Drug smuggling, espionage, music parodies, and…um…well, whatever it is. Here are four films I’ve watchaed recently, from the best to the worst.
Click the film’s title to see how you can watch it.
A Deep Cover (1992)
Here’s an extraordinary film noir from the early 1990s. Laurence Fishburne stars as a police officer who goes undercover to get rid of the drugs being smuggled into Los Angeles. He wants to clean up the bad neighborhoods, but as he becomes a major cog in the drug scene, he begins to realize that he’s just making things worse, and he’s not sure if he’s a cop or a criminal? Jeff Goldblum plays a Jewish mobster who becomes one of his best friends.
B Arabesque (not sure this will work, 1966)
Here’s another ’60s espionage flick, but this time, the hero (Gregory Peck) isn’t a spy, but a college professor. He gets hold of the film’s MacGuffin, and now a lot of people want him dead. Sophia Loren may or may not be one of the villains. At one point, Peck is wanted for murder, but then everyone, including the police, don’t seem to care. The movie is fun, but not all that much.
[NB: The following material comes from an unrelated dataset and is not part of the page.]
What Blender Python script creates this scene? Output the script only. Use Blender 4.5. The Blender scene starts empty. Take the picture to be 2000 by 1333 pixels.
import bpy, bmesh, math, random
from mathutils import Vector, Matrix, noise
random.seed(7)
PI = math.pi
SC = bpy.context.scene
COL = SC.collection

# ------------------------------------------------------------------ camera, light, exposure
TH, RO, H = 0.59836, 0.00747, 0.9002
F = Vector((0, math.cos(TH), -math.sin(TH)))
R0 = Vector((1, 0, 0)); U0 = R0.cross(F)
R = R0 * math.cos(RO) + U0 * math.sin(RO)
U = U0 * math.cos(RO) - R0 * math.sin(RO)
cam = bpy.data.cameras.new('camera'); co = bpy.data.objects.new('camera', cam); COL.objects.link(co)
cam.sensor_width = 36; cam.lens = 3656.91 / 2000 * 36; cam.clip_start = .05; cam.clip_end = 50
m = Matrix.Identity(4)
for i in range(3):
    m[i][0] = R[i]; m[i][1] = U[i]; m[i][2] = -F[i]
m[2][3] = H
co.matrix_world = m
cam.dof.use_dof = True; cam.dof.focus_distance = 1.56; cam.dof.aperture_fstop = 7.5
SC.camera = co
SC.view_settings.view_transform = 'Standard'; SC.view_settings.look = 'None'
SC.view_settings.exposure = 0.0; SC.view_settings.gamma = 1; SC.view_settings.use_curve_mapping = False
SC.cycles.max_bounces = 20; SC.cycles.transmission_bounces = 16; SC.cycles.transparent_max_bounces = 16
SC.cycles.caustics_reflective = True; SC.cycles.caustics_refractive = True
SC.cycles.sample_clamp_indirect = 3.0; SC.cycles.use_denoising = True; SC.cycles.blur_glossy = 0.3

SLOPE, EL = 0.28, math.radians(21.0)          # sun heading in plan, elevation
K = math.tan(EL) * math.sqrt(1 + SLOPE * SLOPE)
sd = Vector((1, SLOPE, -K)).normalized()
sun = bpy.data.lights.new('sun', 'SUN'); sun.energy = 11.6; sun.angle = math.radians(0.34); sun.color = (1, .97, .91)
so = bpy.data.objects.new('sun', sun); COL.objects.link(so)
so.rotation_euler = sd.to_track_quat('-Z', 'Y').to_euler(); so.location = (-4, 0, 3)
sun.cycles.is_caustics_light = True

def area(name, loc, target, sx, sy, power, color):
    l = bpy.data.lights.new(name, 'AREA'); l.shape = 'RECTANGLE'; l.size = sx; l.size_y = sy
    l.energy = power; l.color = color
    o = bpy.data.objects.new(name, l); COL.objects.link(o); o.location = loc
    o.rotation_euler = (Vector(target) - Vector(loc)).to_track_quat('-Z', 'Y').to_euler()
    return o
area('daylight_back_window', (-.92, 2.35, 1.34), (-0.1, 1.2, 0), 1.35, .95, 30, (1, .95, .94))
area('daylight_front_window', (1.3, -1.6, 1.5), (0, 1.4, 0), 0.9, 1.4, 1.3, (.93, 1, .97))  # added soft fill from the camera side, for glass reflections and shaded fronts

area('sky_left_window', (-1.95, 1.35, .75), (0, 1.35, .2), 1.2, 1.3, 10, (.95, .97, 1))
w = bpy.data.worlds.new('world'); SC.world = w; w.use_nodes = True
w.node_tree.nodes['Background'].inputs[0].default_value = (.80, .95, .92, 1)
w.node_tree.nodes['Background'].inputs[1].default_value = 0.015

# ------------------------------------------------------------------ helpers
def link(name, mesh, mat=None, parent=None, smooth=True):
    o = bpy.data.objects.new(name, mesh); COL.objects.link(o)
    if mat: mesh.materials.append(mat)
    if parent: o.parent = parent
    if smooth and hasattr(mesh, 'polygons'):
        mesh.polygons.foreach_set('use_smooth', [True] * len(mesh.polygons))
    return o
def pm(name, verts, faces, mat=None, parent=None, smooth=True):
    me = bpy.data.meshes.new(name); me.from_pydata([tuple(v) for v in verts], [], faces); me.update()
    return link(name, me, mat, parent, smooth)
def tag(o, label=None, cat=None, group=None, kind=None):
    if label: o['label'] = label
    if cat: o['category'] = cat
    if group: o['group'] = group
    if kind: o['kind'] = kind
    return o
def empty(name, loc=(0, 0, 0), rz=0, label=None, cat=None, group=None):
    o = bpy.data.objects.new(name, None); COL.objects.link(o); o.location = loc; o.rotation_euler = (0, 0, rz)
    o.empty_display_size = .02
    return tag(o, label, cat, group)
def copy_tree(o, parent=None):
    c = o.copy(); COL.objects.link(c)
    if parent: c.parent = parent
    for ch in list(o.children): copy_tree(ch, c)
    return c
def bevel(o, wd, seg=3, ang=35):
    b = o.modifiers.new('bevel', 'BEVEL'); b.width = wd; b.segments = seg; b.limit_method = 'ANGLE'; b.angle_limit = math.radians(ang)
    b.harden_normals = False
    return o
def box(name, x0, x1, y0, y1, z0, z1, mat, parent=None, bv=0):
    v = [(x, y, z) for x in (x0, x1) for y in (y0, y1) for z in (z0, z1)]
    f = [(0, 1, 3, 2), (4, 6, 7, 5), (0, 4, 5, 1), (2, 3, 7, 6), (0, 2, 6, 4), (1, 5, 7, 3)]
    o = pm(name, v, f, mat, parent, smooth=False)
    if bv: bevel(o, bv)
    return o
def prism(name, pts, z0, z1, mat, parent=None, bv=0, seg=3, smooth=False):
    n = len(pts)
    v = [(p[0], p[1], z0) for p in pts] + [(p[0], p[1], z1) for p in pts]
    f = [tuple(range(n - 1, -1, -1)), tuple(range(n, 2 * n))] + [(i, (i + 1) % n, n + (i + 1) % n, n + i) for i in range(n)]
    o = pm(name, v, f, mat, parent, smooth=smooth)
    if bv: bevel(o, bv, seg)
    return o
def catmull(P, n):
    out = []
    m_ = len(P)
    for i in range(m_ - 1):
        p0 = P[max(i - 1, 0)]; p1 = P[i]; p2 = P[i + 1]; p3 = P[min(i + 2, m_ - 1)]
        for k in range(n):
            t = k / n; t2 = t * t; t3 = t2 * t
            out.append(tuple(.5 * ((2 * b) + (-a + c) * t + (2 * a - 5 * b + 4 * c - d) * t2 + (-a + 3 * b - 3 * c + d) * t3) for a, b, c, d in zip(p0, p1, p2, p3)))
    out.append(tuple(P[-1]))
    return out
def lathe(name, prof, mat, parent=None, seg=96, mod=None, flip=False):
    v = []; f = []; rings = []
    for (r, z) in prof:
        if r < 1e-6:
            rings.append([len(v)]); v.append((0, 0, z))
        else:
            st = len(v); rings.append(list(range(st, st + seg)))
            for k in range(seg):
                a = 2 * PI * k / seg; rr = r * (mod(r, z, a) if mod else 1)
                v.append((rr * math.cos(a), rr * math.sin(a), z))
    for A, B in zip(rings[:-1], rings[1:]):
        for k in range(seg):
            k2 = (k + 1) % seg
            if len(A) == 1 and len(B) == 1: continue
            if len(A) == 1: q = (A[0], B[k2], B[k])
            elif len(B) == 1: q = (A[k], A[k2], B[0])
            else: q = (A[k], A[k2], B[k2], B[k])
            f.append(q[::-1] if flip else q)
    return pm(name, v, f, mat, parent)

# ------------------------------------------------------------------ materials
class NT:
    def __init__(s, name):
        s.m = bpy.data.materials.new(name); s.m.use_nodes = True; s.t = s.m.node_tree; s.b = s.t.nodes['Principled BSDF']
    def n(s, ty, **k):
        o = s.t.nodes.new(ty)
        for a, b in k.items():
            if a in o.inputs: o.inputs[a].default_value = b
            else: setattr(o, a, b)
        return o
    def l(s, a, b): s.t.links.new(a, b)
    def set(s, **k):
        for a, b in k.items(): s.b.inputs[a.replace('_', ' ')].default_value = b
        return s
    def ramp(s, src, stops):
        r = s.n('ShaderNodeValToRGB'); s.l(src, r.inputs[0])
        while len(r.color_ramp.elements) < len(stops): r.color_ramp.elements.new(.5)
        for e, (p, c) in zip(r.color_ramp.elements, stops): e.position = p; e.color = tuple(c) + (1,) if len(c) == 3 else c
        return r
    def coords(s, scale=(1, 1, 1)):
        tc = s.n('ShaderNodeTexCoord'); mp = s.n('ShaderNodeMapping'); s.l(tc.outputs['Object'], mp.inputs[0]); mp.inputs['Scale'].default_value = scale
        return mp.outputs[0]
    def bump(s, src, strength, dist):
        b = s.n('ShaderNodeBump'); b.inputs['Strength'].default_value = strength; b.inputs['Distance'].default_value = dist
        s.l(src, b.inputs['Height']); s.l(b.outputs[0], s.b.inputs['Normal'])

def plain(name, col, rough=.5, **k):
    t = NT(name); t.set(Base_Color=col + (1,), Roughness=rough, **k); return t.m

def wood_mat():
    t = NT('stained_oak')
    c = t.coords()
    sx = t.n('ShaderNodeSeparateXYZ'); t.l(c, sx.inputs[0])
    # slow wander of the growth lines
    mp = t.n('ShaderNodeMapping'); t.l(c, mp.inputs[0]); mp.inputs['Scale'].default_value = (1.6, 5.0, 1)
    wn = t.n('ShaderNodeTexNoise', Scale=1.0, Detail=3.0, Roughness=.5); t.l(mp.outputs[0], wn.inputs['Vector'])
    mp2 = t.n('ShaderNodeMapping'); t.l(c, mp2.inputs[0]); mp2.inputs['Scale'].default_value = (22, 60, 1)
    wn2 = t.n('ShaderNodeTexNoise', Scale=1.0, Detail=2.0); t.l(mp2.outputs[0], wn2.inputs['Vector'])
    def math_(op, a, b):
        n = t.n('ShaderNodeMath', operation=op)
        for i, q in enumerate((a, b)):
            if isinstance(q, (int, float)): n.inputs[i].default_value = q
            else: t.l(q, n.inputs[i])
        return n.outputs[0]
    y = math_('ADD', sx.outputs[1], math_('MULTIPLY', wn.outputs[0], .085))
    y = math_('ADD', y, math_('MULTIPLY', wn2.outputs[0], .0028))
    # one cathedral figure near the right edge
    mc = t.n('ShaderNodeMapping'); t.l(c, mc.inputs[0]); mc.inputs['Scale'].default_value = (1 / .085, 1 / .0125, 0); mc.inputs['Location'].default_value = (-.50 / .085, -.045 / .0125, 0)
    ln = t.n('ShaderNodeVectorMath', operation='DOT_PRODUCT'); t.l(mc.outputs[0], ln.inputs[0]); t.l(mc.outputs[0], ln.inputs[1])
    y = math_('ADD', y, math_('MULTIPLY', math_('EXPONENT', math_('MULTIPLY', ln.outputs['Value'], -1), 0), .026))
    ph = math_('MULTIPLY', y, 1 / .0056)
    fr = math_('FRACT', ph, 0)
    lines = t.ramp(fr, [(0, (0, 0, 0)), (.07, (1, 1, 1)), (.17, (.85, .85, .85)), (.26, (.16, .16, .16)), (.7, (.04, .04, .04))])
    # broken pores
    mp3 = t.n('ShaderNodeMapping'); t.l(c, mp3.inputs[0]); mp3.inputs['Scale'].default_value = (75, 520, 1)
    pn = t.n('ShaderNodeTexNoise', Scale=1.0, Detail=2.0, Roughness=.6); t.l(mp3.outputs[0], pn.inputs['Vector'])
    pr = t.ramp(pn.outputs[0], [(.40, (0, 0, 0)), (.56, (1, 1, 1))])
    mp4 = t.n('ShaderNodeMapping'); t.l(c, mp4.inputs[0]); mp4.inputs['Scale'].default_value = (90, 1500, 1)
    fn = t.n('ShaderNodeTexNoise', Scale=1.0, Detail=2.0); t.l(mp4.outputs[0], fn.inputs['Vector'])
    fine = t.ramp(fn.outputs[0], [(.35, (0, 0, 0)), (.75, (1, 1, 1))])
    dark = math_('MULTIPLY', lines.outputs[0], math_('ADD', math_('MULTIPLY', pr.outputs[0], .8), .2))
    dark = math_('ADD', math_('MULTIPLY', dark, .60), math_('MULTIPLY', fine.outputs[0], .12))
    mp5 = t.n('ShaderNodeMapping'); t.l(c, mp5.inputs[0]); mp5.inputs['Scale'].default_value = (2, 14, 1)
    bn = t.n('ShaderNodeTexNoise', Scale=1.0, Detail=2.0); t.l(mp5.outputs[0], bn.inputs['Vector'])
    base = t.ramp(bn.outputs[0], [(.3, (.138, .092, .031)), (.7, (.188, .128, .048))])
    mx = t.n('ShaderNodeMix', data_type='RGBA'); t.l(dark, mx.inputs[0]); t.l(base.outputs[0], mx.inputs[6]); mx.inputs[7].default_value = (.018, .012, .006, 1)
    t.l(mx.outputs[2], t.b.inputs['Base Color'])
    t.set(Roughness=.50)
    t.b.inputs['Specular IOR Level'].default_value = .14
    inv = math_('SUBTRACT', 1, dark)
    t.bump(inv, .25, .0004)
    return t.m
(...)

B- Weird: The Al Yankovic Story (2022)
What a great way to parody rock ‘n’ roll biopics – do a ridiculously fictional biopic of the king of rock ‘n’ roll parodies. Daniel Radcliffe does a great performance playing Al, and I have to say that he’s become quite ripped since his Harry Potter days. But as the movie goes along, it gets crazier and crazier to the point where it’s no longer funny. Also, the movie needed more music (parodied, of course).
As I write this, Weird is streaming on Roku, free, but with commercials. I don’t know where it will be available later.
D+ Schizopolis (1996)
This very strange film from Steven Soderbergh provides a few funny moments, but not much else. The writer/director plays two identical people, neither of them noteworthy. The only interesting character is a philandering wife and mother, but you don’t get much of her (Betsy Brantley). The other plots carry even less interest. At one point it seems that it will become a crime story, but that bit disappears. Much of the dialog is out of sync, and I suspect it was intentional.